JACKSON, Miss. (AP) - A Mississippi state lawmaker who lost a bitter U.S. Senate race in 2014 says he will “get into a dark place and pray” about whether to run this year.

Republican Chris McDaniel has only a few days to decide: candidates’ filing deadline in Mississippi is March 1.

McDaniel never conceded his 2014 Republican primary loss to longtime Sen. Thad Cochran, who is chairman of the powerful Appropriations Committee. The race grabbed national attention after a McDaniel supporter entered a nursing home without permission and photographed Cochran’s wife, who was bedridden with dementia. Images of her appeared briefly online. McDaniel said he had no connection to the incident.

Mississippi’s other Republican U.S. senator, Roger Wicker, is seeking re-election now.

McDaniel, a third-term state senator from Ellisville, told The Associated Press on Thursday that he’s considering three races: U.S. Senate this year, lieutenant governor in 2019 or U.S. Senate in 2020.

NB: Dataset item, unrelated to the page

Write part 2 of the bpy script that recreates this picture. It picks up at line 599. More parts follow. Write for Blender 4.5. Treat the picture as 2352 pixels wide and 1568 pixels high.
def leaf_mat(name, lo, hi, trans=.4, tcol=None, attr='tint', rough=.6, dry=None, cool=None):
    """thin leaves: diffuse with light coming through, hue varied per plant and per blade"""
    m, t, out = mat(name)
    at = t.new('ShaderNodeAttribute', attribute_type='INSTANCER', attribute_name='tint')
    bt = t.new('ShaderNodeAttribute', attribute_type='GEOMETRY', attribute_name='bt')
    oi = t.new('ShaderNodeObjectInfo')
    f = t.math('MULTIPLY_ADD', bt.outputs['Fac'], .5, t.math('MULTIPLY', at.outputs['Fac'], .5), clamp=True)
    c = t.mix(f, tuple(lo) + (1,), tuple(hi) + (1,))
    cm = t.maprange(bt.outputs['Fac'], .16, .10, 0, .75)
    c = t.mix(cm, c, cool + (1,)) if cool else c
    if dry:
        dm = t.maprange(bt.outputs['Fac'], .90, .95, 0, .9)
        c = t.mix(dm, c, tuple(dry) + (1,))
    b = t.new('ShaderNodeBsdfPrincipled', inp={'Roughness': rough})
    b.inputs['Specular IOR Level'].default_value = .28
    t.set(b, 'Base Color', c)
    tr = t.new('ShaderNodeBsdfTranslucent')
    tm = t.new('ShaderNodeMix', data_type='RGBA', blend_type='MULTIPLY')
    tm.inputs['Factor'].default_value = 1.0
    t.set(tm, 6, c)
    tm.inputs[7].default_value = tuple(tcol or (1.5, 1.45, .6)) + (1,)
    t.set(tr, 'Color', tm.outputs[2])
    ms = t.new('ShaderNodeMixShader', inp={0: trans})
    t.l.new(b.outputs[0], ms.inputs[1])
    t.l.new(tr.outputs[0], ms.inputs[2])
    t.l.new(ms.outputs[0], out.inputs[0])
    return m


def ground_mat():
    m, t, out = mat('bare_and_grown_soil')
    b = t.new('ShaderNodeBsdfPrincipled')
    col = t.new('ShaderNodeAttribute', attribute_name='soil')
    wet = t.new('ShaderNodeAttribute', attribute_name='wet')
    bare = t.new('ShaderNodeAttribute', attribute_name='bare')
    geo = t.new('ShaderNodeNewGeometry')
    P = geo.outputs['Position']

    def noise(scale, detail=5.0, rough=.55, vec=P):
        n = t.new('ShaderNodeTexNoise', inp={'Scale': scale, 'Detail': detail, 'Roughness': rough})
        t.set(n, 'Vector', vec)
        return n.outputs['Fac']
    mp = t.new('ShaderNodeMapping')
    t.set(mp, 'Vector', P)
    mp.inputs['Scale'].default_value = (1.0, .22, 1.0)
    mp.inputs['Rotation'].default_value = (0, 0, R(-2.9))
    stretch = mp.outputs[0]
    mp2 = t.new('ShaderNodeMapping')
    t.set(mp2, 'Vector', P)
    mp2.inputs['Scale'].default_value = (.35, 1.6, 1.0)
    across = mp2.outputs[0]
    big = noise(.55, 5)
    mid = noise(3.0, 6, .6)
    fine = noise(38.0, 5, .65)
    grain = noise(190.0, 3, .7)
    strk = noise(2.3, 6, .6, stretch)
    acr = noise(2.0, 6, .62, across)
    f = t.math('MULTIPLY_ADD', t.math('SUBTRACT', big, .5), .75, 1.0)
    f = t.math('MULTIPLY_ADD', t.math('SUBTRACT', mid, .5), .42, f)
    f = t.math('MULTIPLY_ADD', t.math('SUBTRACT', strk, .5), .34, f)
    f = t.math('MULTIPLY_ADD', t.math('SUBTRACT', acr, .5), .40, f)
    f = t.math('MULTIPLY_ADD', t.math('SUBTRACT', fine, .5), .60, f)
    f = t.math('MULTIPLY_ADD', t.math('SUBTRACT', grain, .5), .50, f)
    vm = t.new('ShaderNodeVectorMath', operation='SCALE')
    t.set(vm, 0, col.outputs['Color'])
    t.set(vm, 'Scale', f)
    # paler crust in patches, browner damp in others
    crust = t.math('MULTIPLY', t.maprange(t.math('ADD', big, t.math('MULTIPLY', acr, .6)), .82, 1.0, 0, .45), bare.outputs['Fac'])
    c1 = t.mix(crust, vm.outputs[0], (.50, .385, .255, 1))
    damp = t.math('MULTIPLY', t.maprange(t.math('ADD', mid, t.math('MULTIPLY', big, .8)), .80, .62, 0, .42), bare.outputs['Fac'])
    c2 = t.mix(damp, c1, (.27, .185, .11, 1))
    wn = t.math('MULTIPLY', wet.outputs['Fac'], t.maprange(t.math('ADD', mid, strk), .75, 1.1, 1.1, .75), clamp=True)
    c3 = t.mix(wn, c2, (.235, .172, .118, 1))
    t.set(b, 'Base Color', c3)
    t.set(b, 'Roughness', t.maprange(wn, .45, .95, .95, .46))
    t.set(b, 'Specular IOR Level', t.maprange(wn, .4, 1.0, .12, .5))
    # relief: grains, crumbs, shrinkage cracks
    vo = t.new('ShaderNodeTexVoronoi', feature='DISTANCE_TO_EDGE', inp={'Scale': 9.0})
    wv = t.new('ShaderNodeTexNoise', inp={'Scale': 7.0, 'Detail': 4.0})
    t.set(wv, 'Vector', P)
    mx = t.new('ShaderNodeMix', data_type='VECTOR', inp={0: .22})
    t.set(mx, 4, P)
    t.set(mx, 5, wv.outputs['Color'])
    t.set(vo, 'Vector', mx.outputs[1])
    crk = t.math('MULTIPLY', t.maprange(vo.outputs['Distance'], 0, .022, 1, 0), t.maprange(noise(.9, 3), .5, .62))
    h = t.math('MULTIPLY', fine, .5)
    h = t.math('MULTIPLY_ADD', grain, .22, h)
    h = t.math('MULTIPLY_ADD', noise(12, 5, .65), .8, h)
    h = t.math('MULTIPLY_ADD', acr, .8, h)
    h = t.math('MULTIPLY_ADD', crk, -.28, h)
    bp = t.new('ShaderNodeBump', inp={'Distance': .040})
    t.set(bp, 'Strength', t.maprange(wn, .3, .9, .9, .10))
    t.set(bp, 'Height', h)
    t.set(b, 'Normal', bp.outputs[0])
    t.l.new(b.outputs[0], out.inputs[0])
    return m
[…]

McDaniel began his effort to unseat Cochran during the autumn of 2013, about eight months before the 2014 primary. He acknowledged that he would be getting a much later start if he enters this year’s Senate race against Wicker. But McDaniel also said he has about 6,000 volunteers ready to start working statewide, no matter which race he enters - a network he lacked at the start of the last race.

“I’m looking for clarity,” McDaniel said of his process of introspection. “I just get into a dark place and I pray a lot.”

Wicker had more than $4.1 million in his campaign account at the end of 2017, according to the Federal Election Commission.

Wicker has received $5,400 from Vice President Mike Pence’s political action committee, Great America Committee. He was endorsed last week by former Pennsylvania Sen. Rick Santorum, who rallied social conservatives when he ran for president in 2012 and 2016. Wicker has also announced that he is supported by 68 local leaders in Mississippi of President Donald Trump’s 2016 campaign.

Steve Bannon, a former adviser to Trump, had been urging McDaniel to run against Wicker this year. Bannon’s involvement faded after he ran a losing campaign for Republican Roy Moore in a special U.S. Senate election in Alabama in late 2017.

No Democrat had entered the Senate race in Mississippi by Friday, state party chairman Bobby Moak said. The state has not had a Democrat in the U.S. Senate since John C. Stennis retired in 1989.